The template of seven batsmen and four bowlers has been India’s steady formula for chasing success and stability across all three formats of the game. And as the ‘Men in Blue’ warm-up for the fiery battles in the ICC World Twenty20 Super Eights, that rigid structure might well test M.S. Dhoni’s thought patterns in the days ahead.

In a press-conference last week, Dhoni was specifically asked about his ideal bowling unit and he replied: “Three seamers and one spinner.”

Automatic choice

That yardstick will come under strain as Harbhajan Singh’s success against England and his exploits against the Australians in sub-continental conditions, makes him an automatic choice for Friday’s match against George Bailey’s men.

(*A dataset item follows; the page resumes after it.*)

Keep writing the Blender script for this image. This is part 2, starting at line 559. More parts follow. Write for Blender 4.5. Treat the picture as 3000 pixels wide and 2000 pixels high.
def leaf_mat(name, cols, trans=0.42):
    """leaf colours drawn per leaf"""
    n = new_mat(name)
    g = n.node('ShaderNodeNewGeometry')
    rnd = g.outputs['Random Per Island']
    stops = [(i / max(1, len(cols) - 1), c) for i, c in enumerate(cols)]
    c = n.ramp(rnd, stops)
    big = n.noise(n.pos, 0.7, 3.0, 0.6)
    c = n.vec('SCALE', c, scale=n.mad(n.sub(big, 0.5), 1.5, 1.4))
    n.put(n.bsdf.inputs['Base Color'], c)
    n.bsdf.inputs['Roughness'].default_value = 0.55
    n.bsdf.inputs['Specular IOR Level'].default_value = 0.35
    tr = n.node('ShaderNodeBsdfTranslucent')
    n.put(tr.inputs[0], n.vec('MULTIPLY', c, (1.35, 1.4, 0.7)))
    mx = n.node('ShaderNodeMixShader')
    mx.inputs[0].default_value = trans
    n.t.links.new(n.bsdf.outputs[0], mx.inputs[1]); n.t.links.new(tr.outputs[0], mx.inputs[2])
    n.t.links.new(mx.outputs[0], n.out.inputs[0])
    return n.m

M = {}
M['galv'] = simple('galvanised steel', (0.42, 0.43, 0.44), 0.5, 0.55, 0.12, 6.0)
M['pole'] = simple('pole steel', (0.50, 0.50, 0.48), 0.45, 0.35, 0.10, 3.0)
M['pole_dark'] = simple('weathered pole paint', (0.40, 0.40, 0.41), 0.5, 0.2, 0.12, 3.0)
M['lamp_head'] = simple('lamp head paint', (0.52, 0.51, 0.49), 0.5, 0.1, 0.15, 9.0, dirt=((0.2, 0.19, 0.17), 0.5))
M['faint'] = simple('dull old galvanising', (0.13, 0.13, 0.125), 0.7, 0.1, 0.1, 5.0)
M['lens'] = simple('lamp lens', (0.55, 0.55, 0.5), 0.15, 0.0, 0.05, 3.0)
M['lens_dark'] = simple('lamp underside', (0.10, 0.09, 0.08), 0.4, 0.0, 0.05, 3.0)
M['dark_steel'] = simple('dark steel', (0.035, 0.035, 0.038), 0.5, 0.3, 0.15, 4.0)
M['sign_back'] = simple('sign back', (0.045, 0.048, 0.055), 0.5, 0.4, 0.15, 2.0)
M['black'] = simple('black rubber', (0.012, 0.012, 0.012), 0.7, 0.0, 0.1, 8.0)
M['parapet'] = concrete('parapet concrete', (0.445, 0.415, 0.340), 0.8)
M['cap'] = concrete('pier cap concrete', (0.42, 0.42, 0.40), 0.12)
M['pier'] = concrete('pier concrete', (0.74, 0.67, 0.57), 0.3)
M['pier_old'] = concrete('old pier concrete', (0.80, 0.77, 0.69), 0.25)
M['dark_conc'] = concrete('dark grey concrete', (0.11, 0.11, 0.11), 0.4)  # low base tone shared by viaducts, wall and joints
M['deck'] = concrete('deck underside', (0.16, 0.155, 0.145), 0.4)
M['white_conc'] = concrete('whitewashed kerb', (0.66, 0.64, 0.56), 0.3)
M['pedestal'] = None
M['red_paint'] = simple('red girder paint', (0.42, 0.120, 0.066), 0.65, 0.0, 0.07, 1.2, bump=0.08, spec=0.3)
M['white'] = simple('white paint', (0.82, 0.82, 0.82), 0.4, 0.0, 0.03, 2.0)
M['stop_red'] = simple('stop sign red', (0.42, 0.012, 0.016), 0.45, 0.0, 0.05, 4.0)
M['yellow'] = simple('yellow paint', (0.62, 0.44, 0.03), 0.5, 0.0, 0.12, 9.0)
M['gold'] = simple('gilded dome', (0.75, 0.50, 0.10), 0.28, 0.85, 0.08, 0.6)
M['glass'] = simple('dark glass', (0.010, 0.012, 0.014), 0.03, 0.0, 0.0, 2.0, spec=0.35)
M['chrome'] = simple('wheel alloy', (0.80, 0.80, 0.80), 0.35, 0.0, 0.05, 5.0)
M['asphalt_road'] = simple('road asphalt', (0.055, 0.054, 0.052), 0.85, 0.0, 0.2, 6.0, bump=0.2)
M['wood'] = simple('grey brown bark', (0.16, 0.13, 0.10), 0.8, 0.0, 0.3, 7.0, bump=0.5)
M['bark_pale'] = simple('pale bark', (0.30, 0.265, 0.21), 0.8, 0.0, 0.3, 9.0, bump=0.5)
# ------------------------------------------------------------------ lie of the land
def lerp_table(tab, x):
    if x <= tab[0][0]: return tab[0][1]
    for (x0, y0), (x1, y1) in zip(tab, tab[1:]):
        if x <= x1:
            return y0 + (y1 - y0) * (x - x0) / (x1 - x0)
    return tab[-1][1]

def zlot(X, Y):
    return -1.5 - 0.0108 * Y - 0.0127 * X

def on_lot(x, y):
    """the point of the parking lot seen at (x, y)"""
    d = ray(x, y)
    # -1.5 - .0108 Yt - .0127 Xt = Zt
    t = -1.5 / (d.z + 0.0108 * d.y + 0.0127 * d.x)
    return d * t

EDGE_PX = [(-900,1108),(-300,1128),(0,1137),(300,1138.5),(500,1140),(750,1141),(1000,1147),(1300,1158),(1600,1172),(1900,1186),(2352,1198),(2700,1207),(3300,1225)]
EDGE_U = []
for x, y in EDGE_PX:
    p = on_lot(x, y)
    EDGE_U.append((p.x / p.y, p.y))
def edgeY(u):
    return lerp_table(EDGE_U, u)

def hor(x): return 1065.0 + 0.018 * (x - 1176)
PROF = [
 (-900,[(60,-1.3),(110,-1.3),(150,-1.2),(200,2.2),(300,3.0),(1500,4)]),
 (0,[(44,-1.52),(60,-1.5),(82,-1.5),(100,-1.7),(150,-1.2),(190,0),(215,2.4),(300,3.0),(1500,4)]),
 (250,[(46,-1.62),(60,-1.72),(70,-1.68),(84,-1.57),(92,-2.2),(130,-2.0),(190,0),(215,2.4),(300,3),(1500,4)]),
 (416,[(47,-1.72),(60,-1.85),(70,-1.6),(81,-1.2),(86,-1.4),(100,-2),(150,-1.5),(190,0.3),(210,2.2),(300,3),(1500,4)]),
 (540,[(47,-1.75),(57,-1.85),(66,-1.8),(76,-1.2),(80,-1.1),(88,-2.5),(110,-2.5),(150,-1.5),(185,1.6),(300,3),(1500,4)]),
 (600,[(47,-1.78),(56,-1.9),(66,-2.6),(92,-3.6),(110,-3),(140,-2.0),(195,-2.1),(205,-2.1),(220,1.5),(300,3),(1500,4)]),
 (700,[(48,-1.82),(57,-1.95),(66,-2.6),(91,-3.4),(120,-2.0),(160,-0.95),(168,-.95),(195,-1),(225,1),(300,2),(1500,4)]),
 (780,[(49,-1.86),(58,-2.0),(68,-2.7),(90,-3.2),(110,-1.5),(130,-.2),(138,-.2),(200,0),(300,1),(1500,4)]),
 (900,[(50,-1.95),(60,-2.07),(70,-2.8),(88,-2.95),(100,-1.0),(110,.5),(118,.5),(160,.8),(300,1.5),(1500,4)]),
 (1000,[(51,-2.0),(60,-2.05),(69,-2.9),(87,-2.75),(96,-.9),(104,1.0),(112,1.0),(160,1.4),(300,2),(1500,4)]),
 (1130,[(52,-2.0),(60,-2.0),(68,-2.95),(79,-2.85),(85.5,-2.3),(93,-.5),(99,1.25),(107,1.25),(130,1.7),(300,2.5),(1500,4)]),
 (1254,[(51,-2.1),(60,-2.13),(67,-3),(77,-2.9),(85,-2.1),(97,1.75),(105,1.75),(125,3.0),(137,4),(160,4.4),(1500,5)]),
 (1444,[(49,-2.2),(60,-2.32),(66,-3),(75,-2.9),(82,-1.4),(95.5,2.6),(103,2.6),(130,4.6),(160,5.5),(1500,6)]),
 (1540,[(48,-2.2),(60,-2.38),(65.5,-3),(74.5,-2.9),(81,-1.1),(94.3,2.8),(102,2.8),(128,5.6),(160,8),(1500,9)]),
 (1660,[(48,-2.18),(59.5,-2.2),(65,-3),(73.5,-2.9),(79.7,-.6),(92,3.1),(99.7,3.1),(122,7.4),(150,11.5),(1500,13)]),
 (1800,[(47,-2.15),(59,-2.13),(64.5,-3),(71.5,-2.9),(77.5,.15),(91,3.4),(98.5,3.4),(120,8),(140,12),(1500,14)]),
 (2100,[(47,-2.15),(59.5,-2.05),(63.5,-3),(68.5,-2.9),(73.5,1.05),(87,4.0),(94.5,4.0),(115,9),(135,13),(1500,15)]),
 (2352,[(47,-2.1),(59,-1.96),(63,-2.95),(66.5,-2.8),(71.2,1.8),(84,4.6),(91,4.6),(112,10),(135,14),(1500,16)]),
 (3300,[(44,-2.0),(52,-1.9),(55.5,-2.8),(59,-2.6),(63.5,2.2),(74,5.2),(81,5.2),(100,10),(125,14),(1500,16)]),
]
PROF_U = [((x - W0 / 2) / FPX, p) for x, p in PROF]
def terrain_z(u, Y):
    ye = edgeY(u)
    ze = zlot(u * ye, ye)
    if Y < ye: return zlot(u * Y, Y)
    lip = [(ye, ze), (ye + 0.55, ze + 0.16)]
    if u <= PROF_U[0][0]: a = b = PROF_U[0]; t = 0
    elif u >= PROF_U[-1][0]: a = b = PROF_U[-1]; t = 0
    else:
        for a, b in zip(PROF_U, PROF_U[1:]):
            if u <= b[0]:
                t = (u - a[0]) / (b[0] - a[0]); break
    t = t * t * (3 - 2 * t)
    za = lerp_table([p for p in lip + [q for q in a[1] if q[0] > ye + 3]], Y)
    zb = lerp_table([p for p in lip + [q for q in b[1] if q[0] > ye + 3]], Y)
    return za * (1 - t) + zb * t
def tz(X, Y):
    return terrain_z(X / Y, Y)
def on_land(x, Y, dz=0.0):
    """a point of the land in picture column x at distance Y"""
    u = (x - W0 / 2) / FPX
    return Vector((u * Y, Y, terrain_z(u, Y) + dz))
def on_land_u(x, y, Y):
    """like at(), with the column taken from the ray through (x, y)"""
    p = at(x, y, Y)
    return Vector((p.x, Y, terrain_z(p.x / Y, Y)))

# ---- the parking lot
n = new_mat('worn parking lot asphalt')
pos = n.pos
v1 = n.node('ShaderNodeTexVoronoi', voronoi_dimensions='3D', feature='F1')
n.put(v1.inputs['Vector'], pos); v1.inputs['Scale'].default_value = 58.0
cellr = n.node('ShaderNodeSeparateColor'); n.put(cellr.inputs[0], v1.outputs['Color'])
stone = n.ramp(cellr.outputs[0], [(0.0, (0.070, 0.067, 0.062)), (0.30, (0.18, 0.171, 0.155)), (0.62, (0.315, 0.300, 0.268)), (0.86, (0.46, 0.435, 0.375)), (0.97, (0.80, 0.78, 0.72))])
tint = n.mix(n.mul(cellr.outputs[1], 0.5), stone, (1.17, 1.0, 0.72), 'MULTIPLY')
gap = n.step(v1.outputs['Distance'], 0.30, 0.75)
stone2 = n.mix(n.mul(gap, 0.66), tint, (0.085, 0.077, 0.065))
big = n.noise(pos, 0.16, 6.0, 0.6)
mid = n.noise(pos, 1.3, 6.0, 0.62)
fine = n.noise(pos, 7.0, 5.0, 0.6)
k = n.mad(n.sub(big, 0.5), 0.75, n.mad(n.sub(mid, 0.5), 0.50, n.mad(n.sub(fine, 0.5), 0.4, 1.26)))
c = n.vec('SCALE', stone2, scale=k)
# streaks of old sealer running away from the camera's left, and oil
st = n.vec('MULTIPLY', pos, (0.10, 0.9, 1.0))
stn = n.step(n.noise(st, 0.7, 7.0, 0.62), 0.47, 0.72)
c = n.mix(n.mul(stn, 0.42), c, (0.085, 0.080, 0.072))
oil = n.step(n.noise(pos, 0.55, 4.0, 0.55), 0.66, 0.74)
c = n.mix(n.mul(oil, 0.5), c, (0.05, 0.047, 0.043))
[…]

Dhoni’s selection quagmire will begin with that because R. Ashwin has done no harm to his credentials when Harbhajan was away. The skipper, who is comfortable with a lone spinner and a few part-timers wheeling away, has to take a call on whether he will play both the off-spinners and enfeeble his seam attack or get adventurous and go in with a 3-2 ratio of pace and spin while dropping the seventh batsman.

After thumping England by 90 runs with a bowling combination that had the power of five though at the beginning it looked fragile, Dhoni asked: “Who do you drop to play the seventh batsman?”

Tough call

Immediately aware of the hard choice that he has to make if he has to drop a batsman, the skipper added: “The middle order has done well and the two openers can win matches on their own. It will be a difficult decision.”

The captain’s complexity of choices got even worse when he dealt with playing either Ashwin or Harbhajan. “I don’t know who will play, frankly. But I am quite happy with the problem of plenty. The selection will depend on the wicket. If it’s a fresh wicket and a hard-rolled wicket, the spinners may not be that effective. We don’t really know right now what will be our first XI,” he then said.

Going in with five bowlers may be an aggressive move as the part-timers – Yuvraj Singh (economy rate of 7.63 in Twenty20), Suresh Raina (9.21), Virender Sehwag (20.00), Rohit Sharma (9.42) and Virat Kohli (7.09) — cannot always be expected to contribute four overs of meagre runs and prise out the odd wicket.

At best they are the interlude for the team-management to indulge in silent prayers. If Dhoni goes in with five frontline bowlers then he has to break the bad news to one batsman and speculations revolve around Sehwag. The Harbhajan-show has indeed queered the pitch and the skipper said: “If we are playing one batsman short, he (Harbhajan) is someone who can slog down the order. It is a very good option for us.”

Zaheer’s poor show

Most importantly, Zaheer Khan has to reclaim his zest. India’s premier bowler has often been a pale shadow in Twenty20s with 14 wickets in as many games and that too at an economy rate of nearly eight. His economy rate of 8.93 in his last five T20 Internationals is a glitch that has to be addressed fast as India will play Australia, Pakistan and South Africa in the Super Eights.

India’s quest for the ideal balance also shows how critical a supreme all-rounder like Australia’s Shane Watson is to a team’s fortunes.